NEW YORK -(Dow Jones)- In the housing debacle's latest twist, some builders are competing with new homes - even their own construction - that are being foreclosed on and resold for a song.
New home buyers haven't traditionally been big defaulters, and the shift is another blow for the sector crippled by the worst downturn in decades. To compete with the already bloated housing inventory, builders are cutting prices and offering freebies and financing specials, stressing weakened margins. Foreclosures, meanwhile, typically go for below market price, grabbing attention from what few buyers remain in the marketplace.
"Mortgage foreclosures were never viewed as being competition for a new construction," said Lawrence Angelilli, senior vice president, finance for Centex Corp. (NYSE:CTX) (CTX), the nation's third-largest builder by 2007 revenue, at a recent conference. "Now you do have this first-time phenomenon of massive foreclosures that are coming through on new construction."
Neither builders nor lenders track the foreclosure rate in active selling communities, and so the exact scope is unclear, according to multiple sources. John Burns, a California-based housing consultant, considers it a "very significant problem."
To be sure, some people don't think the trend is that widespread. But, with mounting foreclosures dumping even more homes - both new and existing - onto the market, it will likely grow. Credit Suisse estimates new foreclosures will peak at 1.69 million this year, with another 1.14 million expected in 2009.

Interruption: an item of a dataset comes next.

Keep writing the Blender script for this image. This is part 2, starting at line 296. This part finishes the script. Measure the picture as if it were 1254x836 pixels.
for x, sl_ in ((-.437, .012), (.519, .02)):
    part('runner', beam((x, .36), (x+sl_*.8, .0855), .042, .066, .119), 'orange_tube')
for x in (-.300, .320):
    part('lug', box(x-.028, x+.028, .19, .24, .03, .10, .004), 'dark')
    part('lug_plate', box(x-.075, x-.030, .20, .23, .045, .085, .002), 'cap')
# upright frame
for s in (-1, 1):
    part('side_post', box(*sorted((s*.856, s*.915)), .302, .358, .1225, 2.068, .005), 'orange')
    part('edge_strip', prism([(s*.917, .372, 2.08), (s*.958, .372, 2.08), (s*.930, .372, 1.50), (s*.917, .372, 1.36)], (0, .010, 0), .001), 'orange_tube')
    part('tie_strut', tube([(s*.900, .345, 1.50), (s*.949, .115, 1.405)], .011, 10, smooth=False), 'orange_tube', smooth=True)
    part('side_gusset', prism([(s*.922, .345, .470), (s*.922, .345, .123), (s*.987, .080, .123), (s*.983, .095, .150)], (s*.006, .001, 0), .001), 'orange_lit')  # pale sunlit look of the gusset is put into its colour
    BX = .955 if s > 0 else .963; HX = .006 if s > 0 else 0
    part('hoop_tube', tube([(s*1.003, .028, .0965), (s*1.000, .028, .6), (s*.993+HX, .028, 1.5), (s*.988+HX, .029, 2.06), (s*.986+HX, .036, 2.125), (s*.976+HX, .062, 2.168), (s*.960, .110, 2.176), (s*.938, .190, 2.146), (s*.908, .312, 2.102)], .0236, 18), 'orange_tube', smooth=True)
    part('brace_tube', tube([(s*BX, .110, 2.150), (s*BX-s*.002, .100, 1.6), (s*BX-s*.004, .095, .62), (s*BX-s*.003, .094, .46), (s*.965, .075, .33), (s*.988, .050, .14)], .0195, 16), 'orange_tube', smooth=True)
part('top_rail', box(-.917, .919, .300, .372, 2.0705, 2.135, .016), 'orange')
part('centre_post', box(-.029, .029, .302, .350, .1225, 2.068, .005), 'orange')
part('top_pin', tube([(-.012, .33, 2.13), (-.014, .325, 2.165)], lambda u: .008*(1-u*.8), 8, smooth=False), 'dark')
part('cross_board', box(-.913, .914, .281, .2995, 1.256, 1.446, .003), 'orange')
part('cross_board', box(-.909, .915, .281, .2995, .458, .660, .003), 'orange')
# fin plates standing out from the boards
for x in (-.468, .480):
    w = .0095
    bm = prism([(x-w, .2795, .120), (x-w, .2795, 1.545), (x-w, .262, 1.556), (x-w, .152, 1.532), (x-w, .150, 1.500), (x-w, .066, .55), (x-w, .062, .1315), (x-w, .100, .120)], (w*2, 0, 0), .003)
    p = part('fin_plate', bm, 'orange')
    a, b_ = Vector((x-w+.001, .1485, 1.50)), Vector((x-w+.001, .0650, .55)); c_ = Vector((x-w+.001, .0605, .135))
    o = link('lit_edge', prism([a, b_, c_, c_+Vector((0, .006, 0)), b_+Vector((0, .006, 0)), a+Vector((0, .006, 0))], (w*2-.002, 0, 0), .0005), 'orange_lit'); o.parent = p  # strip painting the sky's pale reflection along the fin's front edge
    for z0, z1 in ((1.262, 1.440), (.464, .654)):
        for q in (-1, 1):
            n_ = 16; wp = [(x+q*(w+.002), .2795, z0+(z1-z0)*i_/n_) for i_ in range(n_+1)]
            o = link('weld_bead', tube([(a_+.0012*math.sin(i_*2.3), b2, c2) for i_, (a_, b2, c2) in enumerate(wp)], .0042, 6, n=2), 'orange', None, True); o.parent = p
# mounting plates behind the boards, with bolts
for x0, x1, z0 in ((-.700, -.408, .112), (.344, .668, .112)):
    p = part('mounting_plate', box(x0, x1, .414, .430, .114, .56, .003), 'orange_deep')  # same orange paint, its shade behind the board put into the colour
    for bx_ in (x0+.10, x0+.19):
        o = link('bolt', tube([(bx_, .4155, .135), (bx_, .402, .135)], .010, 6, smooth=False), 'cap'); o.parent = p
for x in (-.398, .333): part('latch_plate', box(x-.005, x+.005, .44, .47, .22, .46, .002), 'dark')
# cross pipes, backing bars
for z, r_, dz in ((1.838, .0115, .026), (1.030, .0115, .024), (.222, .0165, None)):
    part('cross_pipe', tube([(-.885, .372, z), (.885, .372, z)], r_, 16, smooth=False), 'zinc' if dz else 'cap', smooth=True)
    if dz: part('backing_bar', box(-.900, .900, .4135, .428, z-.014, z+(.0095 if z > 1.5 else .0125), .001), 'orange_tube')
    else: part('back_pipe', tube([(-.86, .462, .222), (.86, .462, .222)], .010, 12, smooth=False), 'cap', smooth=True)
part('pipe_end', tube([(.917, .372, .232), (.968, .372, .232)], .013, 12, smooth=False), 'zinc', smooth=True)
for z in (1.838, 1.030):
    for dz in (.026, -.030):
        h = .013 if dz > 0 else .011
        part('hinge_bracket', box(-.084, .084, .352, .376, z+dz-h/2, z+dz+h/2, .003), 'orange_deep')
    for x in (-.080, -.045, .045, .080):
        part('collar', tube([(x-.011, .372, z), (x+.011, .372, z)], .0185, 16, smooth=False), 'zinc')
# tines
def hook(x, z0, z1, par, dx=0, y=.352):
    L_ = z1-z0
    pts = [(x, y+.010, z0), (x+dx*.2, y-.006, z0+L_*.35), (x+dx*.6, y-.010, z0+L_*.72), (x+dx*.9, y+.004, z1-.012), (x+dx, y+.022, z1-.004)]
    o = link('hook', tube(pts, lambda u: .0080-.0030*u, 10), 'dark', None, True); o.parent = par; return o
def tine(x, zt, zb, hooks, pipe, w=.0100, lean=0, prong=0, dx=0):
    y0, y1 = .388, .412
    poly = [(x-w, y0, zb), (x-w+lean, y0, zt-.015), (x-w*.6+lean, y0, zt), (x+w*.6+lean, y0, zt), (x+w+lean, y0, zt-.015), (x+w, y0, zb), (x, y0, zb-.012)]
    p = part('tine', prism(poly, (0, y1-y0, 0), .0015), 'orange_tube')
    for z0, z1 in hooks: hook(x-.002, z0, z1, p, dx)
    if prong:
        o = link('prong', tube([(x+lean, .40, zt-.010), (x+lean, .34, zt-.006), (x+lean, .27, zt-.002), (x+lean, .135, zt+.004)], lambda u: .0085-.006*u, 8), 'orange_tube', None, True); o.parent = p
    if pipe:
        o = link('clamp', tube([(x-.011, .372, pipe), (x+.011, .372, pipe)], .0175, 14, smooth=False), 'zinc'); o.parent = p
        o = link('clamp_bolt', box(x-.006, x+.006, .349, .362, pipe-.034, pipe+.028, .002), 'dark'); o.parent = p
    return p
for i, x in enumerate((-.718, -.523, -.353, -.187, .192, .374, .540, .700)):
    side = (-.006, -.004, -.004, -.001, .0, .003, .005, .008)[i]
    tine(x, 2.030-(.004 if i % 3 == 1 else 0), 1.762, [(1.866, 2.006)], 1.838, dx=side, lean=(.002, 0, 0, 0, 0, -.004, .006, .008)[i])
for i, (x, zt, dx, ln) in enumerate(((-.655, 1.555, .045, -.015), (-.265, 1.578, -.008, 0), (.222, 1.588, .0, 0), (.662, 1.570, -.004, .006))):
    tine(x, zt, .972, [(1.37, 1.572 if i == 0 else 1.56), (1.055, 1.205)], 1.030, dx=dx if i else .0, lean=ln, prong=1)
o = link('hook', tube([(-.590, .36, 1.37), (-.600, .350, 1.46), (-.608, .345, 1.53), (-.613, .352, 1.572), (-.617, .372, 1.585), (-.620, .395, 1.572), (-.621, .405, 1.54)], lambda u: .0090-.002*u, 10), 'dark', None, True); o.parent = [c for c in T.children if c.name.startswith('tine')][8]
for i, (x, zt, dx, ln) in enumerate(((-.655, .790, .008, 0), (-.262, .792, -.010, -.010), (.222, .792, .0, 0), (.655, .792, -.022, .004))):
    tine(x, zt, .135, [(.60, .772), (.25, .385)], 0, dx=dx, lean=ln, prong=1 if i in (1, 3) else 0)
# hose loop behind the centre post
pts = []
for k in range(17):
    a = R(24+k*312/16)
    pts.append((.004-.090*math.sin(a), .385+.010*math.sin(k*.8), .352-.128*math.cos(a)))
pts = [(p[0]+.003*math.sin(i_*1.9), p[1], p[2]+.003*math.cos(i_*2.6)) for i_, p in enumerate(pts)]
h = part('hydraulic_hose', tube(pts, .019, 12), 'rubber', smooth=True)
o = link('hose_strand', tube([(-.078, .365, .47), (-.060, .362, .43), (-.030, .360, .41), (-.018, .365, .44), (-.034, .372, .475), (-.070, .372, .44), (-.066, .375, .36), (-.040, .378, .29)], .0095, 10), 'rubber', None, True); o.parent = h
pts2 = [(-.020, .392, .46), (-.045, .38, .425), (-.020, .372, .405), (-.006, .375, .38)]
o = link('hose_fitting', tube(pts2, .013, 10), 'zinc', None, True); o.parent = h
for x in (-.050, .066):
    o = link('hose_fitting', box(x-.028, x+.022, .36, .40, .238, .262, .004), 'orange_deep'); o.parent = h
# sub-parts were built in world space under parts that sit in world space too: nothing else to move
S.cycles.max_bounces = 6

Centex (NYSE:CTX) declined to comment for this article. Hovnanian Enterprises Inc. (NYSE:HOV) (HOV), the sixth-largest builder, has seen "a couple of instances."
"We'd rather not have foreclosures at all, let alone at our communities," said Ara Hovnanian, president and chief executive. "It's just part of the marketplace at the moment, and our company, and others, are just dealing with it."
Industry watchers say new foreclosures are most prevalent in larger and multiphase projects, particularly in bubble markets including as Las Vegas, Phoenix, California's Inland Empire and Florida. That's where companies massively overbuilt as speculators, taking advantage of loosened credit requirements, raced to buy and resell homes for a profit, only to be trapped in the housing crash. Non-owner occupied borrowers looking to flip fuel a lot of foreclosures, Centex's (NYSE:CTX) Angelilli said.
Foreclosures sell for 20% below market price - which has already plummeted about half from 2006 in many hard hit areas - and are said be a significant volume of home sales, according to Daniel Oppenheim, a Credit Suisse analyst.
"In Las Vegas, if the property is priced well, especially with a foreclosure, there is a scramble," said Walter Czerkies, with RE/MAX Associates, who has shown "brand new homes."
Foreclosures, which aren't usually maintained, can drag down an entire neighborhood's value, hurting builders if construction - especially on the same floor plan - remains under way. Some builders say they've cut prices enough and customers like the new-home warranty, and so they're willing to wait until foreclosures clear.
Others respond by trimming prices further - even below cost - hurting the bottom line and fueling impairments, which have already passed $24 billion. In problematic areas, some developers have slowed and even paused construction until the market rebounds.
There are more divine solutions. "You hope and you pray that as those foreclosure signs come up, that people start buying them as quickly as possible, (and) you're no longer competing," said Michael Kahn, senior managing director of Michael P. Kahn & Associates LLC, consultants to home builders and capital sources.